09 January 2019Patrick Bracher, Norton Rose Fulbright
Patrick Bracher, Norton Rose Fulbright

Patrick Bracher, Norton Rose Fulbright

Here is a nice exercise for you.

The UK Supreme Court has heard argument and will soon be giving judgment on the question whether a UK motor policy extends to liability for damage to the property of third parties because of fire caused by repair work to the car when it is immobilised.

A mechanic was trying to weld plates underneath his own car and negligently set fire to seat covers. The fire spread rapidly to rubber mats next to the car, then through the premises where he worked and then into several neighbouring buildings. The damages amount to more than GBP2 million. At the time the car battery was disconnected and the car had been pushed up on its side by a forklift. The policy booklet said ‘We will cover you for your legal responsibility if you have an accident in your vehicle and; you kill or injure someone; you damage their property; or you damage their vehicle’.

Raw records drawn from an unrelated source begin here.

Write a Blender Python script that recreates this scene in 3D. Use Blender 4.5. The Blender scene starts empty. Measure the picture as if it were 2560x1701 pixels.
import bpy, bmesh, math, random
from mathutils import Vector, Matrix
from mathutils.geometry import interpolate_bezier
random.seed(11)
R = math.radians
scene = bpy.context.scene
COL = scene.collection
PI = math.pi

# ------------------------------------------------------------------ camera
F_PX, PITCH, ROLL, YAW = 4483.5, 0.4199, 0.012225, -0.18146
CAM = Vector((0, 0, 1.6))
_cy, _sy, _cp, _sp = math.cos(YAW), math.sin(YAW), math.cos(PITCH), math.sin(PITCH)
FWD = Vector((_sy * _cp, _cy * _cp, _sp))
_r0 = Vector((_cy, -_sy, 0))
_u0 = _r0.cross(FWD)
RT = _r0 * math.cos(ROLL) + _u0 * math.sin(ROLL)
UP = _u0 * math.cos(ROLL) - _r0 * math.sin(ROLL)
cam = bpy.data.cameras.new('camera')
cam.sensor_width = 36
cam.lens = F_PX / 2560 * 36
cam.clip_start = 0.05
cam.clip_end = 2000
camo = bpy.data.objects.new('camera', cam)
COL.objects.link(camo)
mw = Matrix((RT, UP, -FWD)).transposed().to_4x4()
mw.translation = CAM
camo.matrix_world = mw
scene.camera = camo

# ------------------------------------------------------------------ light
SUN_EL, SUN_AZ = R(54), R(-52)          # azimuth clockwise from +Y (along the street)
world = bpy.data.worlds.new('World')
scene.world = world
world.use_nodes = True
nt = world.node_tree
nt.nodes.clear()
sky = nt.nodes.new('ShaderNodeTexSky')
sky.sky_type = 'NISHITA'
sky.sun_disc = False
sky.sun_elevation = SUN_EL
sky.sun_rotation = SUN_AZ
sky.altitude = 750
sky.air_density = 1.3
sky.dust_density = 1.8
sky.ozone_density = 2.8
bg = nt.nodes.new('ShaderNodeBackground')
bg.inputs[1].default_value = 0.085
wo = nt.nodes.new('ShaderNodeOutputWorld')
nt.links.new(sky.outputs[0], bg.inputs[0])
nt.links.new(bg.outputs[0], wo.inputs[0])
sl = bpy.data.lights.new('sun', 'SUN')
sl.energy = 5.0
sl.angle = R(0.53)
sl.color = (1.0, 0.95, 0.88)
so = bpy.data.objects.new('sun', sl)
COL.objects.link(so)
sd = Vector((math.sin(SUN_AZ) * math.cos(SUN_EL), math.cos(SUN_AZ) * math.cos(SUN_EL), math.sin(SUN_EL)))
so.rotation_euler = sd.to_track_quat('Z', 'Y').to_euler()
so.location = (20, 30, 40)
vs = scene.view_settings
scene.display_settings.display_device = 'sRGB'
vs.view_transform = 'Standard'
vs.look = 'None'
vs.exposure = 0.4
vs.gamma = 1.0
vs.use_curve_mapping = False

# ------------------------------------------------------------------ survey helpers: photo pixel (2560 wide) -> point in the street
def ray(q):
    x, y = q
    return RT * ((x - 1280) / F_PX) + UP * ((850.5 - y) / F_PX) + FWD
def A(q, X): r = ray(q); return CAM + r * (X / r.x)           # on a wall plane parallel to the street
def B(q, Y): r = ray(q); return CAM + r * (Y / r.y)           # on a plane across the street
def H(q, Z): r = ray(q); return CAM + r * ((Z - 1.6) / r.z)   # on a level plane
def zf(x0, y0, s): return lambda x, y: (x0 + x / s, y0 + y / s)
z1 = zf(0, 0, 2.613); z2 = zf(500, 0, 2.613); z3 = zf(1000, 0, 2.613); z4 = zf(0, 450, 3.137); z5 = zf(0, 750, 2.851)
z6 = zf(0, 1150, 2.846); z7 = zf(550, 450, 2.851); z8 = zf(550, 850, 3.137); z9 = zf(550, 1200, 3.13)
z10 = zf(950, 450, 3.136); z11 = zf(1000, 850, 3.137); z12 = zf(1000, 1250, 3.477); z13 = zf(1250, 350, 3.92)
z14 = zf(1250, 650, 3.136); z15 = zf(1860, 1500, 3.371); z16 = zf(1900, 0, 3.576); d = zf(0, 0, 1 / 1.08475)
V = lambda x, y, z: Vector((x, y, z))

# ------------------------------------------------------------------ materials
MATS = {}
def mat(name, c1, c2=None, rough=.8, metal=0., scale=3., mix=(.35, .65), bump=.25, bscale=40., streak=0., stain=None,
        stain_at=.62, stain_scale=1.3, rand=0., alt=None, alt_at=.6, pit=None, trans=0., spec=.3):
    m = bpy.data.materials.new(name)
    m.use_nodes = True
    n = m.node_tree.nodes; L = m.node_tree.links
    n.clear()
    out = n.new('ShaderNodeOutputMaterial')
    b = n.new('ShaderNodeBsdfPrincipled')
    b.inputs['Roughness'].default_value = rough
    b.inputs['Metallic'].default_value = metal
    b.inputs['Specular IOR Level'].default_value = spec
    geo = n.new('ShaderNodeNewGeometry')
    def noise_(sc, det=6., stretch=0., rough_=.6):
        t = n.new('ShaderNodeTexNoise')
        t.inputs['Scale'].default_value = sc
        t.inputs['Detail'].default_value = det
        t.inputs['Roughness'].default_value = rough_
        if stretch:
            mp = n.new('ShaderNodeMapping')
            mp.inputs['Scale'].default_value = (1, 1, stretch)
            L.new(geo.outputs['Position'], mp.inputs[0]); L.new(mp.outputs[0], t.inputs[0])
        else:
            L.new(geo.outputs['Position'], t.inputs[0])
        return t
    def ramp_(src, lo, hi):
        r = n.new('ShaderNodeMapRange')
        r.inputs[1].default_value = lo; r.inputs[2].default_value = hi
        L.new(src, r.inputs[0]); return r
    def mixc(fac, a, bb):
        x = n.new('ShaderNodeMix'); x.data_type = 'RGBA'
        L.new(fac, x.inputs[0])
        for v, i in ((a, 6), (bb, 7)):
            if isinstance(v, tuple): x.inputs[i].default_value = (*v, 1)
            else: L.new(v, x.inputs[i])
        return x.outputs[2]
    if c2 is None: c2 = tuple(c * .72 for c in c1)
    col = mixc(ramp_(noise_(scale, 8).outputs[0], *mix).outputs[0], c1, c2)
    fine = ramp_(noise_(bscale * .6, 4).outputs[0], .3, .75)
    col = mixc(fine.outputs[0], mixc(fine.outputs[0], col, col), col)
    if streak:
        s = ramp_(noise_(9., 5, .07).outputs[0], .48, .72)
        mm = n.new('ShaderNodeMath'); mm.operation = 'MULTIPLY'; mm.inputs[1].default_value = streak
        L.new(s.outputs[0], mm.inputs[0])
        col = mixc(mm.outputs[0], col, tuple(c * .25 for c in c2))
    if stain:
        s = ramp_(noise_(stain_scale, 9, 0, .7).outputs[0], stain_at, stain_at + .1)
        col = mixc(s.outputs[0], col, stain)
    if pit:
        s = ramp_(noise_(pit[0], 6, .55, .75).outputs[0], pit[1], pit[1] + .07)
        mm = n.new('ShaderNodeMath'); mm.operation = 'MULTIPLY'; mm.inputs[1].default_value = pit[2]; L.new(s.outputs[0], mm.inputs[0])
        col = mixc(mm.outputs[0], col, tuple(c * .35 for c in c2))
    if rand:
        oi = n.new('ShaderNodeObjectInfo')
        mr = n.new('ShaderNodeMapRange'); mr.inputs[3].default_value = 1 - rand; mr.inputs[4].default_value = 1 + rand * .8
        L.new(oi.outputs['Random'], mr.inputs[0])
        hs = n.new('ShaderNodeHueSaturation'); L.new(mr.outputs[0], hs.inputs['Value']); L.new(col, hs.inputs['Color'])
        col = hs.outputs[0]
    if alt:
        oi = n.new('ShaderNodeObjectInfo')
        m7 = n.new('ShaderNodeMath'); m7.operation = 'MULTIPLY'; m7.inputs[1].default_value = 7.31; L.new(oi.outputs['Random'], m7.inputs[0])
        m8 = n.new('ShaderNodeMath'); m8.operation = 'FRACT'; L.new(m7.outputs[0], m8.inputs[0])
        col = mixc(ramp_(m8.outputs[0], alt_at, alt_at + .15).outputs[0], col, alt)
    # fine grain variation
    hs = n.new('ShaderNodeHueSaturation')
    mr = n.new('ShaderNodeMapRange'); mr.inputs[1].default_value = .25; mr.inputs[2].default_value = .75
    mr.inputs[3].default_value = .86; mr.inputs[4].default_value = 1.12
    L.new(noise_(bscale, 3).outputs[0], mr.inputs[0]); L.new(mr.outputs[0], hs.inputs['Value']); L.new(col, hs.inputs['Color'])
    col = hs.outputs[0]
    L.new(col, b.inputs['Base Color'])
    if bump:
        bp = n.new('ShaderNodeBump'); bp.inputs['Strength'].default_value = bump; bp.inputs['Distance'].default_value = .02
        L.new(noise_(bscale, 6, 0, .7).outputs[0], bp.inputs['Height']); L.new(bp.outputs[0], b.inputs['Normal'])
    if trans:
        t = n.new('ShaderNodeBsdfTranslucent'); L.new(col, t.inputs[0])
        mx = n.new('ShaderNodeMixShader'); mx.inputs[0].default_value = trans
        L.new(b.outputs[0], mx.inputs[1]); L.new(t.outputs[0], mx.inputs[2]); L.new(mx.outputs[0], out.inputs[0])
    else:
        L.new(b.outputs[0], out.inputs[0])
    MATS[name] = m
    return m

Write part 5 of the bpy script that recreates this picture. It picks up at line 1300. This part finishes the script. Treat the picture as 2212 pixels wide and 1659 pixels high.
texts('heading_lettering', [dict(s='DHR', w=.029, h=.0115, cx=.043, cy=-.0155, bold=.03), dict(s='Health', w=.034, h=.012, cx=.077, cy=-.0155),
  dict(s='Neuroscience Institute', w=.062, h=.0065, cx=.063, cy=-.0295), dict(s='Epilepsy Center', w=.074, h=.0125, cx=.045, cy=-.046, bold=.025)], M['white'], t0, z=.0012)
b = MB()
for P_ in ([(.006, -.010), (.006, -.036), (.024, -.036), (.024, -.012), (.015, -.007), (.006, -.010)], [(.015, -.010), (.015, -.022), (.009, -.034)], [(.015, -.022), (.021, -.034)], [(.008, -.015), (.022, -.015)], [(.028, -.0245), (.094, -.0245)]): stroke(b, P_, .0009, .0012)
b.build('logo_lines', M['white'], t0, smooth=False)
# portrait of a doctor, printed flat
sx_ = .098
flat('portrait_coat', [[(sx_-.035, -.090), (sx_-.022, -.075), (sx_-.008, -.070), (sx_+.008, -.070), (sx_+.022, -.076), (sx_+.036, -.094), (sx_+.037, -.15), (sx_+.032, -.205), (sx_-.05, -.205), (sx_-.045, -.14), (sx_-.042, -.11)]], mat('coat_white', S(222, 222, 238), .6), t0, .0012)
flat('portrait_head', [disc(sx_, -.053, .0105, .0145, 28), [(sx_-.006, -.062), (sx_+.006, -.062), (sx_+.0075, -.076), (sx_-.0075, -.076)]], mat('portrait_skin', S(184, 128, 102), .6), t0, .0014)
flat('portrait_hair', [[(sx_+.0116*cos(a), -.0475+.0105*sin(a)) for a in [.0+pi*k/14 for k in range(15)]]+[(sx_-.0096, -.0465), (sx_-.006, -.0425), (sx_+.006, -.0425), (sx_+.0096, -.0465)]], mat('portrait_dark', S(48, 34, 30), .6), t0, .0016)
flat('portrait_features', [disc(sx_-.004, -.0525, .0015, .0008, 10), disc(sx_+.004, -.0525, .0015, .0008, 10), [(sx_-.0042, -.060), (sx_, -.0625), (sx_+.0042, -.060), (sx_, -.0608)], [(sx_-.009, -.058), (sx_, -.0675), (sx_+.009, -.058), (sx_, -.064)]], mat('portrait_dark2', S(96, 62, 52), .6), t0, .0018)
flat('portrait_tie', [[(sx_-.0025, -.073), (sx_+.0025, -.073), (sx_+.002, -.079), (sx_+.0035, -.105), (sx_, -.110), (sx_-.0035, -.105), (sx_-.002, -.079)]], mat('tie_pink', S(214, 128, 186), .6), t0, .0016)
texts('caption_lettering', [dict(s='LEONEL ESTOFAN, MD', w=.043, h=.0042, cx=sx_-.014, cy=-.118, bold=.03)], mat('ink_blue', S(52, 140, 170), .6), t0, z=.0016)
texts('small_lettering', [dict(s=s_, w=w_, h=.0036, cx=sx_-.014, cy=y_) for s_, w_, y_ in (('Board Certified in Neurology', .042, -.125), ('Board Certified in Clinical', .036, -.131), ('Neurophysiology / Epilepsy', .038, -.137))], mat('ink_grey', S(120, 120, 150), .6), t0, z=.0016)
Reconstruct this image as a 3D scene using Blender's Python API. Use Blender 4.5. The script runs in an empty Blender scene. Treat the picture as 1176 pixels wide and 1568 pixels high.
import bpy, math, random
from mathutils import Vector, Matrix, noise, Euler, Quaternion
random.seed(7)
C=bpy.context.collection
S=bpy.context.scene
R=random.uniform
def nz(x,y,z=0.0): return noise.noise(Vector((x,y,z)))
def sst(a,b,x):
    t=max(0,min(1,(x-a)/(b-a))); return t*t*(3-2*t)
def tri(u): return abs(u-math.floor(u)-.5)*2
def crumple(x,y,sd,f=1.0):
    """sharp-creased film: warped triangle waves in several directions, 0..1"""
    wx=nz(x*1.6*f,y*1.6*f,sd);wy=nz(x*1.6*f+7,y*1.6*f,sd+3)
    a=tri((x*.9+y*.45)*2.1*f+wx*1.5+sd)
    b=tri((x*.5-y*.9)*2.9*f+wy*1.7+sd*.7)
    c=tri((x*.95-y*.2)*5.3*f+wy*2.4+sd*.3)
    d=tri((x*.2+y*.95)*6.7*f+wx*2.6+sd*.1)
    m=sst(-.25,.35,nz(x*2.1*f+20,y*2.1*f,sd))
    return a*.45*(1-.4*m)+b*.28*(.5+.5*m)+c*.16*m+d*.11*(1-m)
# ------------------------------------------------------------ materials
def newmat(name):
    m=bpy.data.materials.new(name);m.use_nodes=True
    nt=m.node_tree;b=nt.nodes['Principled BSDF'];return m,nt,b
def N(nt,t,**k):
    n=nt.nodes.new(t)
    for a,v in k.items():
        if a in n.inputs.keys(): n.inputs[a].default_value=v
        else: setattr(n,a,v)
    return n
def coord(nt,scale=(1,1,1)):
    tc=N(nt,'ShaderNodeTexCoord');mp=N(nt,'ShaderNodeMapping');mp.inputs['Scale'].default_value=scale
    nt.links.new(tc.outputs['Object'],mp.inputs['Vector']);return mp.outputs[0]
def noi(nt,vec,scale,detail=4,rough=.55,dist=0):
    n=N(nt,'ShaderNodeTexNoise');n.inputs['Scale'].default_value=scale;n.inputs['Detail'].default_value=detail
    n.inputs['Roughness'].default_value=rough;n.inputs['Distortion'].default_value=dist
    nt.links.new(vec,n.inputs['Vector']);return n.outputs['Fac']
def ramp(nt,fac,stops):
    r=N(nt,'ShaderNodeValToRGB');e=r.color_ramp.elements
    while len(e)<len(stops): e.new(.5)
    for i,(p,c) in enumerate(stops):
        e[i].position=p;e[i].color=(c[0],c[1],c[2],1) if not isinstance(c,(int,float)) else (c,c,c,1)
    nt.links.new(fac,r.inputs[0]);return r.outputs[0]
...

It is illegal in the UK not to have insurance ‘in respect of any liability which may be incurred or damage to property caused by, arising out of, the use of the vehicle on a road or other public place’.

What do you think, on these facts and policy conditions, the decision will be? I will publish a blog when the judgment is delivered so that you can see how you have done.

The case is R&S Pilling T/A Phoenix Engineering v UK Insurance Ltd.